Repeat the whole listing exactly.

# Start of Source excerpt

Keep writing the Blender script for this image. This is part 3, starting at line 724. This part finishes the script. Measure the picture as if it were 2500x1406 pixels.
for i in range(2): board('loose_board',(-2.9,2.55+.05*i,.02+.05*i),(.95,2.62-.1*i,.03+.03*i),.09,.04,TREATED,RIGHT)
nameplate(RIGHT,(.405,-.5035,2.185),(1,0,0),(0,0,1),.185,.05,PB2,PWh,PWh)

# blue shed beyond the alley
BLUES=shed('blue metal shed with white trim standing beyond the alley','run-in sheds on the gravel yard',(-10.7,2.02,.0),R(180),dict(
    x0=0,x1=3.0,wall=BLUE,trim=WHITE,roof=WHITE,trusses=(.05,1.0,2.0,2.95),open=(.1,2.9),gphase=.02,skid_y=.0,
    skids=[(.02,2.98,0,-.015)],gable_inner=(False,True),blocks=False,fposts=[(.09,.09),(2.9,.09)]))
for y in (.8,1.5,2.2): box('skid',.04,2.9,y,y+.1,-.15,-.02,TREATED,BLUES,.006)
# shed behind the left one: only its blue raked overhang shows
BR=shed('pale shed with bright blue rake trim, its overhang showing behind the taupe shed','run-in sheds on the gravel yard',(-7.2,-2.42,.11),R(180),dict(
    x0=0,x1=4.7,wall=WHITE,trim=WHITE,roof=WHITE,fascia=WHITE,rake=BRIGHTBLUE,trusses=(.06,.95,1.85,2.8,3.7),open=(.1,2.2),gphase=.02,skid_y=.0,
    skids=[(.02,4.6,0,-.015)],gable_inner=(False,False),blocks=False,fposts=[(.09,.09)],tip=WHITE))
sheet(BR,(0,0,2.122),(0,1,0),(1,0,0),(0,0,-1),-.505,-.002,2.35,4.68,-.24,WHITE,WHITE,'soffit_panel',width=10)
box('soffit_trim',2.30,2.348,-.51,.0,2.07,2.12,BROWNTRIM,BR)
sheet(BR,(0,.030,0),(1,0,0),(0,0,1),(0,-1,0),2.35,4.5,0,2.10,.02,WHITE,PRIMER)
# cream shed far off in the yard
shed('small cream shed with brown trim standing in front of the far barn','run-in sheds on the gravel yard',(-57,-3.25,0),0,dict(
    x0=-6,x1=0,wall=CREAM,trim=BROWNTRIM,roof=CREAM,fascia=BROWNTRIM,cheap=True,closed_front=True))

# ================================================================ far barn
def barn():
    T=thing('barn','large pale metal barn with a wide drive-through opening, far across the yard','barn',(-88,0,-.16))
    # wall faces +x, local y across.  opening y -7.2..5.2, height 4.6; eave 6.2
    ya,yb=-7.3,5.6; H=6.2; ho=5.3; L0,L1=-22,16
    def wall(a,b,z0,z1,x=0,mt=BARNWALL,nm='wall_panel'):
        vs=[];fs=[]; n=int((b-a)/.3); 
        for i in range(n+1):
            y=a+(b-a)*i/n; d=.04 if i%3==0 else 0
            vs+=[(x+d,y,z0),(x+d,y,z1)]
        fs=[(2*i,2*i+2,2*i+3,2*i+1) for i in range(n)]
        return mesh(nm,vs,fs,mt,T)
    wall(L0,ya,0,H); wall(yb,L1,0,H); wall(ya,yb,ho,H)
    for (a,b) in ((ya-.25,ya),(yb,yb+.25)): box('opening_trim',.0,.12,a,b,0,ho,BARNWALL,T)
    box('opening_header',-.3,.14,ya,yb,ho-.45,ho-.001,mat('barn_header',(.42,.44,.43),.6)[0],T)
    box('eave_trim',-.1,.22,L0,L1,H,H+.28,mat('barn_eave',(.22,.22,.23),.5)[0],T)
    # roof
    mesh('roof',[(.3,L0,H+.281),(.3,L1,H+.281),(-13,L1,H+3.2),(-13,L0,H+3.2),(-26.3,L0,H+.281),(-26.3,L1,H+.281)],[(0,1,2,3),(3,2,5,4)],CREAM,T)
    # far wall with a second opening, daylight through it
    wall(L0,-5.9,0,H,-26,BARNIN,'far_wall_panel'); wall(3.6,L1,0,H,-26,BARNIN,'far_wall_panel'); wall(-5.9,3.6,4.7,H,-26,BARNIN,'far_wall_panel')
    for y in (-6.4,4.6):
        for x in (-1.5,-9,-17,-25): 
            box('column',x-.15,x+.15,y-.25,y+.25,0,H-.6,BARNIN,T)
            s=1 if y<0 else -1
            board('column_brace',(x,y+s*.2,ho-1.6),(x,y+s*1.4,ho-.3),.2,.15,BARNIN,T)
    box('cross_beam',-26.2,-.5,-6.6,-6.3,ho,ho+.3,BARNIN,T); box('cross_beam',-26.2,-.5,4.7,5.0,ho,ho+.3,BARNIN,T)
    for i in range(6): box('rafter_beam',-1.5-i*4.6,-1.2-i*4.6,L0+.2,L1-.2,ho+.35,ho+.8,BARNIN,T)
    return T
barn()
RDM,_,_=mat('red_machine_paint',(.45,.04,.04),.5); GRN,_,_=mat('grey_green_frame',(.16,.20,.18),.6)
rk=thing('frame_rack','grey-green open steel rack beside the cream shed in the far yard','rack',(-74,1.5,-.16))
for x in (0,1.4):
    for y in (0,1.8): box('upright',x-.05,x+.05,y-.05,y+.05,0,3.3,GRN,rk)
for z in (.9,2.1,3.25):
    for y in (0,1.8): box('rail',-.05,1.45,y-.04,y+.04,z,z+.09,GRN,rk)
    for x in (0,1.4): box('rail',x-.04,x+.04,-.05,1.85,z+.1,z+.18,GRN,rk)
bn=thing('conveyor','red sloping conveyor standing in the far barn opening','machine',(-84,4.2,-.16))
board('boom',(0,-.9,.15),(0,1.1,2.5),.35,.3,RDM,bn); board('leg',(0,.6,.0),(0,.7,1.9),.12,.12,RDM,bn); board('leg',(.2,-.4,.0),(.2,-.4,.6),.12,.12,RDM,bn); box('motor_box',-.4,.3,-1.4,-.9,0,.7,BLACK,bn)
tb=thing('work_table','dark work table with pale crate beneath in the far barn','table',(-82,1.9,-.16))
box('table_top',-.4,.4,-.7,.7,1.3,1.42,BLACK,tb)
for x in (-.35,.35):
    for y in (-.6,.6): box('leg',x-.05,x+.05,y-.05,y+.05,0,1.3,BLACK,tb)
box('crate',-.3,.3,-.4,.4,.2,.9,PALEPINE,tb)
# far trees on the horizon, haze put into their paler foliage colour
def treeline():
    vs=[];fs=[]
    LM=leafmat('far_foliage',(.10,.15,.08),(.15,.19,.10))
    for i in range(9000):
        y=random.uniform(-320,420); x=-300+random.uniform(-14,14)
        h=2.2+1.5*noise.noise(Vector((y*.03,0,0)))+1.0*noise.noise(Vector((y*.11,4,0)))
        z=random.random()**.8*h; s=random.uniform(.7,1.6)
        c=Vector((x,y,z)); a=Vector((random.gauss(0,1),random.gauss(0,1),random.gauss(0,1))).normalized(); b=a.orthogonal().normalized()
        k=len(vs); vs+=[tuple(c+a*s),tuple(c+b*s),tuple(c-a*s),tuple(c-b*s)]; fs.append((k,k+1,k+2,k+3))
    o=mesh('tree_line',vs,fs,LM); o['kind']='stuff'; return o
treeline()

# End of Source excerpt

Finished task:
Keep writing the Blender script for this image. This is part 3, starting at line 724. This part finishes the script. Measure the picture as if it were 2500x1406 pixels.
for i in range(2): board('loose_board',(-2.9,2.55+.05*i,.02+.05*i),(.95,2.62-.1*i,.03+.03*i),.09,.04,TREATED,RIGHT)
nameplate(RIGHT,(.405,-.5035,2.185),(1,0,0),(0,0,1),.185,.05,PB2,PWh,PWh)

# blue shed beyond the alley
BLUES=shed('blue metal shed with white trim standing beyond the alley','run-in sheds on the gravel yard',(-10.7,2.02,.0),R(180),dict(
    x0=0,x1=3.0,wall=BLUE,trim=WHITE,roof=WHITE,trusses=(.05,1.0,2.0,2.95),open=(.1,2.9),gphase=.02,skid_y=.0,
    skids=[(.02,2.98,0,-.015)],gable_inner=(False,True),blocks=False,fposts=[(.09,.09),(2.9,.09)]))
for y in (.8,1.5,2.2): box('skid',.04,2.9,y,y+.1,-.15,-.02,TREATED,BLUES,.006)
# shed behind the left one: only its blue raked overhang shows
BR=shed('pale shed with bright blue rake trim, its overhang showing behind the taupe shed','run-in sheds on the gravel yard',(-7.2,-2.42,.11),R(180),dict(
    x0=0,x1=4.7,wall=WHITE,trim=WHITE,roof=WHITE,fascia=WHITE,rake=BRIGHTBLUE,trusses=(.06,.95,1.85,2.8,3.7),open=(.1,2.2),gphase=.02,skid_y=.0,
    skids=[(.02,4.6,0,-.015)],gable_inner=(False,False),blocks=False,fposts=[(.09,.09)],tip=WHITE))
sheet(BR,(0,0,2.122),(0,1,0),(1,0,0),(0,0,-1),-.505,-.002,2.35,4.68,-.24,WHITE,WHITE,'soffit_panel',width=10)
box('soffit_trim',2.30,2.348,-.51,.0,2.07,2.12,BROWNTRIM,BR)
sheet(BR,(0,.030,0),(1,0,0),(0,0,1),(0,-1,0),2.35,4.5,0,2.10,.02,WHITE,PRIMER)
# cream shed far off in the yard
shed('small cream shed with brown trim standing in front of the far barn','run-in sheds on the gravel yard',(-57,-3.25,0),0,dict(
    x0=-6,x1=0,wall=CREAM,trim=BROWNTRIM,roof=CREAM,fascia=BROWNTRIM,cheap=True,closed_front=True))

# ================================================================ far barn
def barn():
    T=thing('barn','large pale metal barn with a wide drive-through opening, far across the yard','barn',(-88,0,-.16))
    # wall faces +x, local y across.  opening y -7.2..5.2, height 4.6; eave 6.2
    ya,yb=-7.3,5.6; H=6.2; ho=5.3; L0,L1=-22,16
    def wall(a,b,z0,z1,x=0,mt=BARNWALL,nm='wall_panel'):
        vs=[];fs=[]; n=int((b-a)/.3); 
        for i in range(n+1):
            y=a+(b-a)*i/n; d=.04 if i%3==0 else 0
            vs+=[(x+d,y,z0),(x+d,y,z1)]
        fs=[(2*i,2*i+2,2*i+3,2*i+1) for i in range(n)]
        return mesh(nm,vs,fs,mt,T)
    wall(L0,ya,0,H); wall(yb,L1,0,H); wall(ya,yb,ho,H)
    for (a,b) in ((ya-.25,ya),(yb,yb+.25)): box('opening_trim',.0,.12,a,b,0,ho,BARNWALL,T)
    box('opening_header',-.3,.14,ya,yb,ho-.45,ho-.001,mat('barn_header',(.42,.44,.43),.6)[0],T)
    box('eave_trim',-.1,.22,L0,L1,H,H+.28,mat('barn_eave',(.22,.22,.23),.5)[0],T)
    # roof
    mesh('roof',[(.3,L0,H+.281),(.3,L1,H+.281),(-13,L1,H+3.2),(-13,L0,H+3.2),(-26.3,L0,H+.281),(-26.3,L1,H+.281)],[(0,1,2,3),(3,2,5,4)],CREAM,T)
    # far wall with a second opening, daylight through it
    wall(L0,-5.9,0,H,-26,BARNIN,'far_wall_panel'); wall(3.6,L1,0,H,-26,BARNIN,'far_wall_panel'); wall(-5.9,3.6,4.7,H,-26,BARNIN,'far_wall_panel')
    for y in (-6.4,4.6):
        for x in (-1.5,-9,-17,-25): 
            box('column',x-.15,x+.15,y-.25,y+.25,0,H-.6,BARNIN,T)
            s=1 if y<0 else -1
            board('column_brace',(x,y+s*.2,ho-1.6),(x,y+s*1.4,ho-.3),.2,.15,BARNIN,T)
    box('cross_beam',-26.2,-.5,-6.6,-6.3,ho,ho+.3,BARNIN,T); box('cross_beam',-26.2,-.5,4.7,5.0,ho,ho+.3,BARNIN,T)
    for i in range(6): box('rafter_beam',-1.5-i*4.6,-1.2-i*4.6,L0+.2,L1-.2,ho+.35,ho+.8,BARNIN,T)
    return T
barn()
RDM,_,_=mat('red_machine_paint',(.45,.04,.04),.5); GRN,_,_=mat('grey_green_frame',(.16,.20,.18),.6)
rk=thing('frame_rack','grey-green open steel rack beside the cream shed in the far yard','rack',(-74,1.5,-.16))
for x in (0,1.4):
    for y in (0,1.8): box('upright',x-.05,x+.05,y-.05,y+.05,0,3.3,GRN,rk)
for z in (.9,2.1,3.25):
    for y in (0,1.8): box('rail',-.05,1.45,y-.04,y+.04,z,z+.09,GRN,rk)
    for x in (0,1.4): box('rail',x-.04,x+.04,-.05,1.85,z+.1,z+.18,GRN,rk)
bn=thing('conveyor','red sloping conveyor standing in the far barn opening','machine',(-84,4.2,-.16))
board('boom',(0,-.9,.15),(0,1.1,2.5),.35,.3,RDM,bn); board('leg',(0,.6,.0),(0,.7,1.9),.12,.12,RDM,bn); board('leg',(.2,-.4,.0),(.2,-.4,.6),.12,.12,RDM,bn); box('motor_box',-.4,.3,-1.4,-.9,0,.7,BLACK,bn)
tb=thing('work_table','dark work table with pale crate beneath in the far barn','table',(-82,1.9,-.16))
box('table_top',-.4,.4,-.7,.7,1.3,1.42,BLACK,tb)
for x in (-.35,.35):
    for y in (-.6,.6): box('leg',x-.05,x+.05,y-.05,y+.05,0,1.3,BLACK,tb)
box('crate',-.3,.3,-.4,.4,.2,.9,PALEPINE,tb)
# far trees on the horizon, haze put into their paler foliage colour
def treeline():
    vs=[];fs=[]
    LM=leafmat('far_foliage',(.10,.15,.08),(.15,.19,.10))
    for i in range(9000):
        y=random.uniform(-320,420); x=-300+random.uniform(-14,14)
        h=2.2+1.5*noise.noise(Vector((y*.03,0,0)))+1.0*noise.noise(Vector((y*.11,4,0)))
        z=random.random()**.8*h; s=random.uniform(.7,1.6)
        c=Vector((x,y,z)); a=Vector((random.gauss(0,1),random.gauss(0,1),random.gauss(0,1))).normalized(); b=a.orthogonal().normalized()
        k=len(vs); vs+=[tuple(c+a*s),tuple(c+b*s),tuple(c-a*s),tuple(c-b*s)]; fs.append((k,k+1,k+2,k+3))
    o=mesh('tree_line',vs,fs,LM); o['kind']='stuff'; return o
treeline()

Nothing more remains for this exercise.